A Winnipeg franchise is not a guaranteed economic success in the minds of many NHL types and it’s a certainty the league’s board of governors will tell True North, should they get to the point where they are prepared to relocate to Winnipeg, to go to its constituents and ask for a vote of confidence.

Such a cash call could come as early as next week.

True North, in order to satisfy the board of governors, will likely ask Winnipeggers to commit to purchasing season tickets for a minimum of three seasons.

It’s unknown how long the community will have to respond but count on a week to sell the vast majority of the MTS Centre’s 15,000 seats.

A poor response from the community would likely scuttle True North’s attempt to land an NHL franchise.

"There is nothing in the constitution on this," said NHL deputy commissioner Bill Daly in an email to the Free Press on Thursday. "Certainly, one of the things the board has to have satisfied is that the market is capable of supporting an NHL team at NHL prices.
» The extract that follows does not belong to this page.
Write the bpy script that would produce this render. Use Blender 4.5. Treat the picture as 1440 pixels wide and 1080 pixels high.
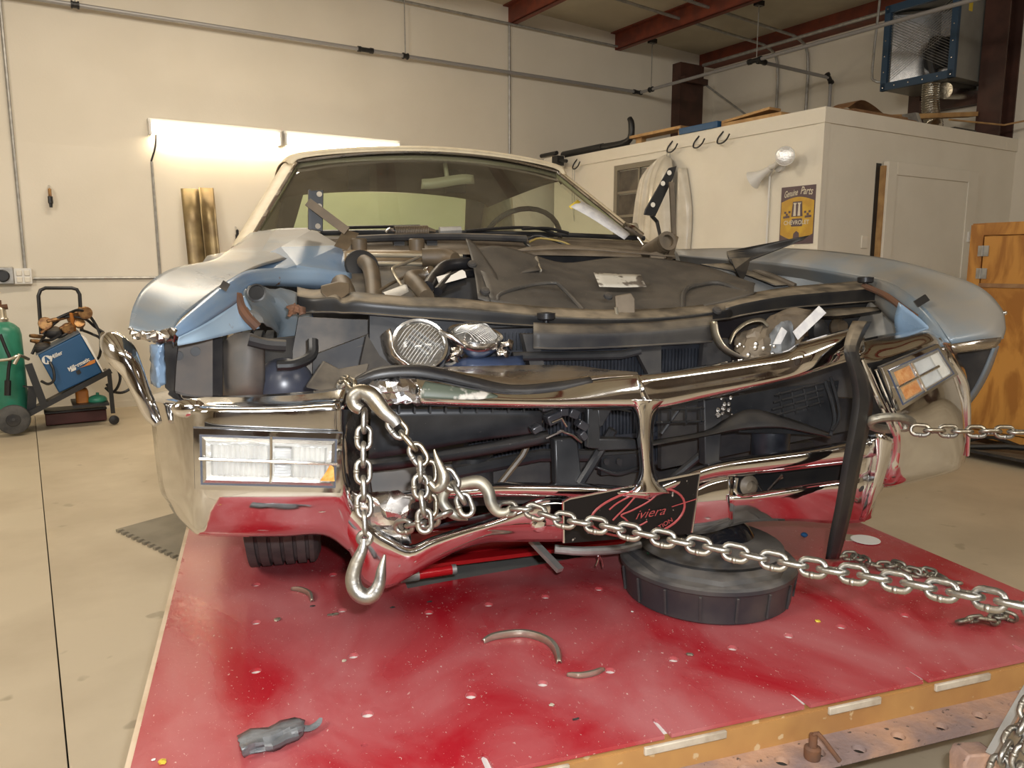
import bpy, bmesh, math, random
import numpy as np
from mathutils import Vector, Matrix, Quaternion
random.seed(7)
R = math.radians
S = bpy.context.scene
COL = S.collection
for _o in list(bpy.data.objects):
    bpy.data.objects.remove(_o)

# ---------------------------------------------------------------- camera
CAM = Vector((-.80, -1.504, .88)); YAW = R(18.3); PIT = R(8.75); FPX = 1085.0
cd = bpy.data.cameras.new('camera'); cam = bpy.data.objects.new('camera', cd); COL.objects.link(cam)
cam.location = CAM; cam.rotation_euler = (R(90) - PIT, 0, -YAW)
cd.sensor_width = 36; cd.lens = 36 * FPX / 1440; cd.clip_start = .02; cd.clip_end = 100
S.camera = cam
S.view_settings.view_transform = 'Standard'; S.view_settings.look = 'None'
S.view_settings.gamma = 1; S.view_settings.exposure = 0.35
S.view_settings.use_curve_mapping = False

# ---------------------------------------------------------------- building frame (turned against the car)
FZ = -.385
BA = R(32.2) - YAW
BU = Vector((math.cos(BA), math.sin(BA), 0)); BD = Vector((-math.sin(BA), math.cos(BA), 0))
def W(u, d, z):
    p = CAM + BU * u + BD * d
    return Vector((p.x, p.y, z + FZ))

# ---------------------------------------------------------------- light
wd = bpy.data.worlds.new('world'); S.world = wd; wd.use_nodes = True
wd.node_tree.nodes['Background'].inputs[0].default_value = (1, .93, .82, 1)
wd.node_tree.nodes['Background'].inputs[1].default_value = .03
def area(name, p, aim, sx, sy, power, col):
    l = bpy.data.lights.new(name, 'AREA'); l.shape = 'RECTANGLE'; l.size = sx; l.size_y = sy; l.energy = power; l.color = col
    o = bpy.data.objects.new(name, l); COL.objects.link(o); o.location = p
    dv = (Vector(aim) - Vector(p)).normalized()
    o.rotation_euler = dv.to_track_quat('-Z', 'Y').to_euler()
    return o
WARM = (1, .88, .70); CREAM = (1, .94, .84)
area('shop_light', W(-3.4, 1.0, 3.6), W(-1.2, 3.2, .3), 1.6, 1.6, 130, CREAM)
area('shop_light', W(-1.0, -2.6, 3.8), W(.6, 1.5, 0), 2.4, .5, 75, CREAM)
area('shop_light', W(2.5, -2.4, 3.8), W(2.9, 1.5, 0), 2.4, .5, 55, CREAM)
area('shop_light', W(1.2, 5.2, 3.8), W(1.2, 5.3, 0), 2.2, .4, 62, WARM)
fl = bpy.data.lights.new('camera_flash', 'AREA'); fl.shape = 'RECTANGLE'; fl.size = .035; fl.size_y = .02; fl.energy = 26; fl.color = (.93, .96, 1)
flo = bpy.data.objects.new('camera_flash', fl); COL.objects.link(flo)
flo.location = CAM + Vector((.05, .0, .05)); flo.rotation_euler = (R(90) - PIT, 0, -YAW)

# ---------------------------------------------------------------- from a sight line to a point on a known plane
_f = Vector((math.sin(YAW) * math.cos(PIT), math.cos(YAW) * math.cos(PIT), -math.sin(PIT)))
_r = Vector((math.cos(YAW), -math.sin(YAW), 0)); _u = _r.cross(_f)
def ray(u, v): return _f + _r * ((u - 720) / FPX) - _u * ((v - 540) / FPX)
def q(u, v, Y):
    d = ray(u, v); return CAM + d * ((Y - CAM.y) / d.y)
def qz(u, v, Z):
    d = ray(u, v); return CAM + d * ((Z - CAM.z) / d.z)
def qx(u, v, X):
    d = ray(u, v); return CAM + d * ((X - CAM.x) / d.x)
def qd(u, v, dep): return CAM + ray(u, v) * dep
def wu(u, v, U):
    d = ray(u, v); return CAM + d * (U / d.dot(BU))
def wd_(u, v, D):
    d = ray(u, v); return CAM + d * (D / d.dot(BD))
def Q(*pts): return [q(*p) for p in pts]

# ---------------------------------------------------------------- mesh building
ORG = {}
def catmull(pts, n):
    pts = [np.array(p, float) for p in pts]
    if n <= 1 or len(pts) < 3:
        if len(pts) == 2 and n > 1:
            return [pts[0] * (1 - i / n) + pts[1] * (i / n) for i in range(n)] + [pts[1]]
        return pts
    out = []
    for i in range(len(pts) - 1):
        p1, p2 = pts[i], pts[i + 1]
        p0 = pts[i - 1] if i else 2 * p1 - p2
        p3 = pts[i + 2] if i + 2 < len(pts) else 2 * p2 - p1
        for k in range(n):
            t = k / n
            out.append(.5 * ((2 * p1) + (p2 - p0) * t + (2 * p0 - 5 * p1 + 4 * p2 - p3) * t * t + (3 * p1 - p0 - 3 * p2 + p3) * t ** 3))
    out.append(pts[-1]); return out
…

But that can be done in a variety of ways, depending on the market. There is no one ‘cookie cutter’ approach here."

It’s believed the NHL and True North are working on a deal for partners Mark Chipman and David Thomson to purchase the Phoenix Coyotes from the league should the NHL fail to conclude a deal to keep the team in Arizona.

The NHL bought the team out of bankruptcy in 2009 and has been trying to sell it ever since. The league appears to be at an impasse in Arizona with no buyer willing to pay their asking price of $170 million to keep the team in Glendale, Ariz., at Arena.

Chipman and Thomson are prepared to meet the NHL’s asking price and move the team to Winnipeg to play out of the MTS Centre.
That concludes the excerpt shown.